The late 90s was a particular high point of these types of games. It was a time right after the mastery of the genre had been disseminated to more developers than just Id and 3D Realms, and right before the nightmare of the Tom Clancy’s Call of Medals games came to assimilate the genre as the domain for ‘Deadliest Warrior’ watching neckbeards. Within a less than two year span of time, Quake II, Unreal, and Half Life would all come out. One of the things all of these games had in common was a seamless and uninterrupted level progression-something almost totally new at that time. You moved forward constantly, only breaking immersion in the first person perspective for loading screens. It really made you feel like an explorer. Most importantly, rather than infodump and tell you a story, you played a story where you indirectly learned about the setting through inference. In Quake II you were separated from your squad on a hostile alien homeworld and had to sabotage as much of its industry as possible. In Half Life you were caught up in a failed experiment at a top secret lab and had to escape. And then there was Unreal, which showcased this mode of play better than any game before or since.

Unreal was the first all 3D game I thought looked really great. Unpopular-opinion-having-child-me was impressed by Quake being the first fully 3D shooter of course, and I loved (and still love) that game. But did Quake and its most immediate successors look better than, say, high detail 2.5D sprite games? Not really. Back then I insisted that Build Engine games like Duke 3D and Blood looked better than early fully 3D games. In the time of the fastest pace of innovation of game graphics in all of history (compare games from 1990 to those in 2000, then compare the same level of advance for literally any other decade to see my point) this really wasn’t a trendy take on my part, but it aged very well.
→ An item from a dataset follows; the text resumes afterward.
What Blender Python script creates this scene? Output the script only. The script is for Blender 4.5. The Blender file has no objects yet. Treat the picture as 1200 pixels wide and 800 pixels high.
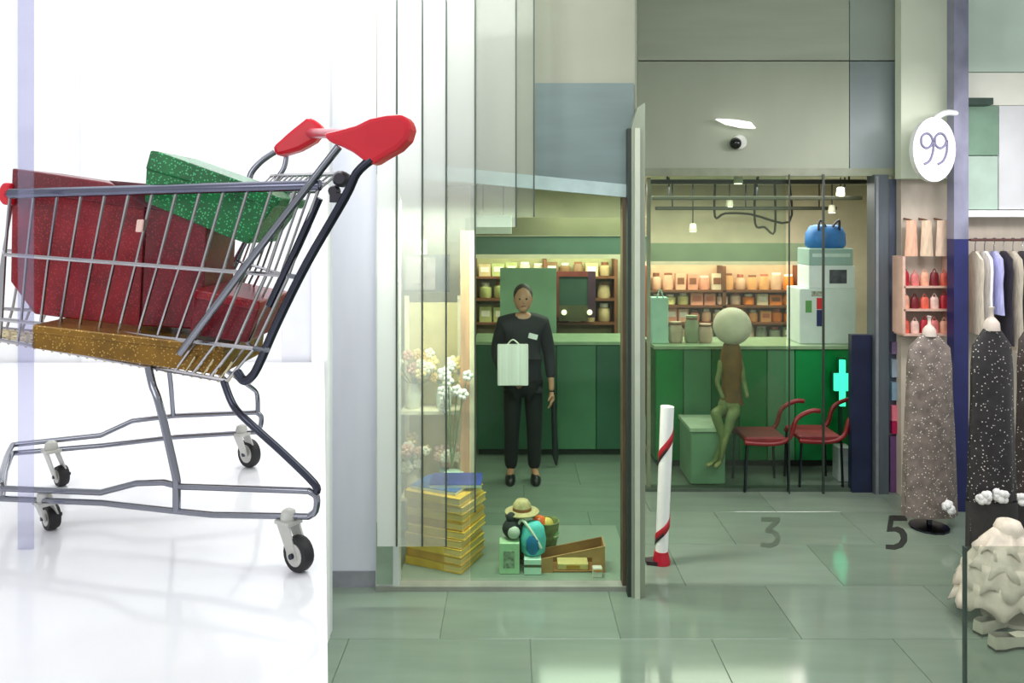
import bpy, bmesh, math, random
from mathutils import Vector, Matrix
random.seed(7)
C = bpy.context.scene.collection
SC = bpy.context.scene

# ------------------------------------------------------------------ camera
F = 900.0          # focal length in pixels of the 1200 x 800 frame
HZ = 260.0         # row of the horizon
HC = 2.30          # eye height above the shop floor
cam = bpy.data.objects.new('camera', bpy.data.cameras.new('camera'))
C.objects.link(cam)
cam.location = (0, 0, HC)
cam.rotation_euler = (math.radians(90), 0, 0)
cam.data.sensor_width = 36.0
cam.data.lens = F / 1200.0 * 36.0
cam.data.shift_y = -(400.0 - HZ) / 1200.0
cam.data.clip_start = 0.05
SC.camera = cam

# ------------------------------------------------------------------ world, exposure, large lights
w = bpy.data.worlds.new('world'); SC.world = w
w.use_nodes = True
bg = w.node_tree.nodes['Background']
bg.inputs['Color'].default_value = (0.84, 0.86, 0.87, 1)
bg.inputs['Strength'].default_value = 0.85
vs = SC.view_settings
vs.view_transform = 'Standard'; vs.look = 'None'; vs.gamma = 1.0; vs.exposure = 0.0
vs.use_curve_mapping = False

def area(name, loc, target, size, size_y, power, col=(1, 1, 1)):
    l = bpy.data.lights.new(name, 'AREA')
    l.shape = 'RECTANGLE'; l.size = size; l.size_y = size_y
    l.energy = power; l.color = col
    o = bpy.data.objects.new(name, l); C.objects.link(o)
    o.location = loc
    d = Vector(target) - Vector(loc)
    o.rotation_euler = d.to_track_quat('-Z', 'Y').to_euler()
    return o

area('studio_softbox', (-1.6, 2.6, 4.25), (-1.6, 2.9, 1.5), 2.6, 2.2, 19, (1, 1, 1))
area('studio_front_softbox', (-2.2, -0.6, 3.6), (-1.7, 4.2, 2.3), 2.0, 1.6, 27, (1, 1, 1))
area('mall_ceiling_light', (1.4, 2.2, 4.35), (1.5, 3.4, 0), 3.4, 1.4, 90, (0.97, 1.0, 0.95))
area('shop_ceiling_light', (1.9, 7.9, 2.66), (1.9, 7.9, 0), 3.2, 1.2, 95, (1.0, 0.98, 0.86))
area('curtain_fill', (-0.75, 3.7, 4.3), (-0.75, 4.7, 2.9), 0.6, 0.4, 46, (1, 1, 1))  # unseen fill light added to whiten the glass strips and pillar
area('shelf_fill', (1.6, 8.80, 2.05), (1.6, 9.4, 1.4), 4.4, 0.10, 34, (1.0, 0.93, 0.8))  # no visible lamp here; added to brighten the goods on the shelves
area('window_display_fill', (-0.2, 4.885, 2.44), (-0.2, 5.25, 0.3), 1.3, 0.04, 52, (1.0, 0.97, 0.88))  # unseen fill set just inside the pane to brighten the display fronts
area('gown_window_light', (3.3, 4.9, 3.2), (3.3, 5.7, 0.6), 1.2, 0.5, 40, (1.0, 0.97, 0.97))

# ------------------------------------------------------------------ helpers
def P(u, v, D):
    return Vector(((u - 600) / F * D, D, HC - (v - HZ) / F * D))
def X(u, D): return (u - 600) / F * D
def Z(v, D): return HC - (v - HZ) / F * D

def lin(c):
    out = []
    for k in c[:3]:
        k = k / 255.0
        out.append(k / 12.92 if k <= 0.04045 else ((k + 0.055) / 1.055) ** 2.4)
    return tuple(out)

MATS = {}
def mat(name, rgb, rough=0.5, metal=0.0, vary=0.12, scale=9.0, emit=0.0, spec=0.5, stretch=None, bump=0.0):
    if name in MATS: return MATS[name]
    m = bpy.data.materials.new(name); MATS[name] = m
    m.use_nodes = True
    nt = m.node_tree; b = nt.nodes['Principled BSDF']
    c = lin(rgb)
    b.inputs['Roughness'].default_value = rough
    b.inputs['Metallic'].default_value = metal
    b.inputs['Specular IOR Level'].default_value = spec
    tc = nt.nodes.new('ShaderNodeTexCoord')
    mp = nt.nodes.new('ShaderNodeMapping')
    if stretch: mp.inputs['Scale'].default_value = stretch
    nz = nt.nodes.new('ShaderNodeTexNoise')
    nz.inputs['Scale'].default_value = scale; nz.inputs['Detail'].default_value = 3.0
    rp = nt.nodes.new('ShaderNodeValToRGB')
    lo = [max(0, k * (1 - vary)) for k in c]; hi = [min(1, k * (1 + vary)) for k in c]
    rp.color_ramp.elements[0].position = 0.3; rp.color_ramp.elements[1].position = 0.7
    rp.color_ramp.elements[0].color = (*lo, 1); rp.color_ramp.elements[1].color = (*hi, 1)
    nt.links.new(tc.outputs['Object'], mp.inputs['Vector'])
    nt.links.new(mp.outputs['Vector'], nz.inputs['Vector'])
    nt.links.new(nz.outputs['Fac'], rp.inputs['Fac'])
    nt.links.new(rp.outputs['Color'], b.inputs['Base Color'])
    if bump > 0:
        bp = nt.nodes.new('ShaderNodeBump'); bp.inputs['Strength'].default_value = bump
        bp.inputs['Distance'].default_value = 0.01
        nt.links.new(nz.outputs['Fac'], bp.inputs['Height'])
        nt.links.new(bp.outputs['Normal'], b.inputs['Normal'])
    if emit > 0:
        b.inputs['Emission Color'].default_value = (*c, 1)
        b.inputs['Emission Strength'].default_value = emit
    return m

def sparkle(name, rgb, dot, scale=60.0, size=0.22, rough=0.4, metal=0.0):
    """cloth or paper scattered with small bright sequins (voronoi dots)"""
    if name in MATS: return MATS[name]
    m = mat(name, rgb, rough, metal, 0.35, 14.0)
    nt = m.node_tree; b = nt.nodes['Principled BSDF']
    rp = [n for n in nt.nodes if n.type == 'VALTORGB'][0]
    tc = [n for n in nt.nodes if n.type == 'TEX_COORD'][0]
    vo = nt.nodes.new('ShaderNodeTexVoronoi'); vo.inputs['Scale'].default_value = scale
    st = nt.nodes.new('ShaderNodeMath'); st.operation = 'LESS_THAN'; st.inputs[1].default_value = size
    mx = nt.nodes.new('ShaderNodeMixRGB')
    mx.inputs['Color2'].default_value = (*lin(dot), 1)
    nt.links.new(tc.outputs['Object'], vo.inputs['Vector'])
    nt.links.new(vo.outputs['Distance'], st.inputs[0])
    nt.links.new(st.outputs[0], mx.inputs['Fac'])
    nt.links.new(rp.outputs['Color'], mx.inputs['Color1'])
    nt.links.new(mx.outputs['Color'], b.inputs['Base Color'])
    return m

def glass(name, tint, milk=0.0, milk_rgb=(235, 240, 238), gloss=0.06, rough=0.05, milk_low=None):
    """clear or milky pane: tinted transparency, some scattered white, a thin gloss"""
    if name in MATS: return MATS[name]
    m = bpy.data.materials.new(name); MATS[name] = m; m.use_nodes = True
    nt = m.node_tree; nt.nodes.clear()
    out = nt.nodes.new('ShaderNodeOutputMaterial')
    tr = nt.nodes.new('ShaderNodeBsdfTransparent'); tr.inputs['Color'].default_value = (*lin(tint), 1)
    df = nt.nodes.new('ShaderNodeBsdfDiffuse'); df.inputs['Color'].default_value = (*lin(milk_rgb), 1)
    tl = nt.nodes.new('ShaderNodeBsdfTranslucent'); tl.inputs['Color'].default_value = (*lin(milk_rgb), 1)
    md = nt.nodes.new('ShaderNodeMixShader'); md.inputs[0].default_value = 0.35
    m1 = nt.nodes.new('ShaderNodeMixShader')
    mr = nt.nodes.new('ShaderNodeMapRange')
    if milk_low is None:
        nz = nt.nodes.new('ShaderNodeTexNoise'); nz.inputs['Scale'].default_value = 1.3
        mr.inputs['From Min'].default_value = 0.3; mr.inputs['From Max'].default_value = 0.7
        mr.inputs['To Min'].default_value = milk * 0.9; mr.inputs['To Max'].default_value = min(1, milk * 1.1)
        nt.links.new(nz.outputs['Fac'], mr.inputs['Value'])
    else:       # white veil put into the pane, thinner towards its foot
        gc = nt.nodes.new('ShaderNodeNewGeometry'); sx = nt.nodes.new('ShaderNodeSeparateXYZ')
        mr.interpolation_type = 'SMOOTHSTEP'
        mr.inputs['From Min'].default_value = 1.9; mr.inputs['From Max'].default_value = 2.9
        mr.inputs['To Min'].default_value = milk_low; mr.inputs['To Max'].default_value = milk
        nt.links.new(gc.outputs['Position'], sx.inputs[0]); nt.links.new(sx.outputs['Z'], mr.inputs['Value'])
    gl = nt.nodes.new('ShaderNodeBsdfGlossy'); gl.inputs['Roughness'].default_value = rough
    m2 = nt.nodes.new('ShaderNodeMixShader'); m2.inputs[0].default_value = gloss
    L = nt.links.new
    L(df.outputs[0], md.inputs[1]); L(tl.outputs[0], md.inputs[2])
    L(mr.outputs[0], m1.inputs[0]); L(tr.outputs[0], m1.inputs[1]); L(md.outputs[0], m1.inputs[2])
    L(m1.outputs[0], m2.inputs[1]); L(gl.outputs[0], m2.inputs[2])
    L(m2.outputs[0], out.inputs['Surface'])
    return m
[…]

These days more people see the artistry in games like Blood (my favorite shooter overall) than many other technically more advanced games of its era. But Unreal changed that.

Unreal knew what it was. Its game box eschewed the normal practices of designed decal and custom box art for just plastering its surface with real game screenshots. It had the best lighting and detail of any non-pre-rendered game up to that point. It was the first FPS I ever played with impressive outdoor environments. But, more importantly for the sake of this post, it did indirect storytelling the best. You get no briefing or introductory cinematic. You simply wake up in a crashed prison spaceship and have to make your way out into the alien planet. From there, the unique graphics and soundtrack do everything for you with no briefings or dialogue required. Despite this (and more effectively because of it) you soon learn that the planet’s native population has been conquered and enslaved by a star-faring alien race known as the Skaarj who force them to work in mines and treat them brutally. You learn that the natives are a medieval-tech people with a messianic religion that claims that a stranger from the stars with deliver them from bondage, though certain hints imply their present pacifistic cultural stance was not always the case. In what then becomes almost an unintentional commentary on third world exploitation, you eventually stumble upon yet another alien race which is hostile to the Skaarj but who also lands ships on the planet to exploit the natives. These guys, The Mercenaries, are my personal favorite as their use of many of the player’s weapons and equipment options play like actual multiplayer deathmatch but without the need to be yelled at by real life racist 12 year olds. This is punctuated by discoveries of other crashed human ships, implying this planet is a Bermuda Triangle of sorts for human vessels at least.

The game effectively engages in multi-leveled and detailed world building without spoken words. Something that continues as you seamlessly make your way uninterrupted through the planet.

Needless to say, while I enjoyed all three of the 97-98 era big FPS releases, this is my favorite of them. Its engine and soundtrack composer would go on to make my favorite immersive sim of all time, Deus Ex, in 2000. And while the Unreal engine would leave an enormous legacy in graphics (through its descendants to this day), I feel like it never gets the credit it deserves for being what shooters *should* have been when it came to world building and storytelling. As much as I like Half Life, the fact that the genre took its future cues from that game more than Unreal in terms of things like level design, tone, and whatnot was not good for the genre. Immersion became too tied in with scripting, and not enough with non-linear set-pieces that spoke for themselves. In this way Half Life is kind of the Nirvana (the band) of games. A great band on its own, but its overall influence on music was almost entirely in derivative clones that ruined the entire genre. Unreal was like Vast, made a splash once but got overlooked despite being a superior model to learn from in the future. In the constant infodumping and breaking up the flow of modern games, I think we can safely say Unreal was the better path offered. Sadly, it was the one that was more likely to be ignored.

I had it in my mind for about a month to write something like this. But I was forced into it today because earlier this week I started another re-play of Unreal. Then, just days ago, one of the rare gaming channels I follow released an updated review for the game too. The stars aligned a bit too much to put this off any longer so here we are. If you want a proper take on the game and how good it is, I recommend watching the review.

It is also not entirely random that this post came out not too long after a previous one mentioning Master of Orion. Its my hope in the not too distant future to do a full review of my favorite game of all time and how it relates to the regular themes of this blog. And no, I won’t tell you what game it is until the review is up.